If “recapturing” the female vote, as Thompson put it, is about sending out the right, sometimes female messengers (i.e. not putting GOP men on TV to defend against accusations of a “war on women,” as she told the crowd), the party is facing a battle.
Of the 127 women now in Congress, just 21 are Republican, and of the 47 women of color in Congress, only one belongs to the GOP (Democrats elect more women at the state level too). Fundraising figures are equally stark: Women donors contributed over $159 million to Democratic women in 2018, compared to a little over $19 million to GOP women. Emily’s List—a major liberal PAC for pro-choice Democratic women—raised over $60 million, while three prominent conservative women’s PACs collectively took in just $1 million. Polls show Democratic voters care more about electing women to office, and while the mid-terms offered a series of historic firsts for GOP women in a few states, their wins paled in comparison to the mammoth victories on the other side of the aisle.
So do Republicans need to push more women to run?
“You want to have a good candidate and if that good candidate is a woman, you want that woman to be groomed and put in there and prepared with a good message,” Daschiell said. She’d like the party to support women who want to run for office, “but I’m not going to tell a young girl or a woman voter you have to vote for a woman.”
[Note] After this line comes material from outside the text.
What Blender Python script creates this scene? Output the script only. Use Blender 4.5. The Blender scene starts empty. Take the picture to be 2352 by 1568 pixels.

“It’s also extremely important to field quality candidates who are females to run campaigns,” Thompson added. “Winning elections is not just about metrics, it’s about relationships, and I just believe women understand that in a way that men don’t.”
Thompson told the conference that she’d “never been held back by a man,” that it’s women who tend to pull each other down. “I want to encourage you not to do that,” she said. “There’s not just one or two roles for women out there.”
She gave out her cell phone number to the crowd at the end of her speech and promised she’d connect them to local Women for Trump affiliates to get out women voters. “We’re going to wake up,” she told me, “and it’s going to be November of 2020.”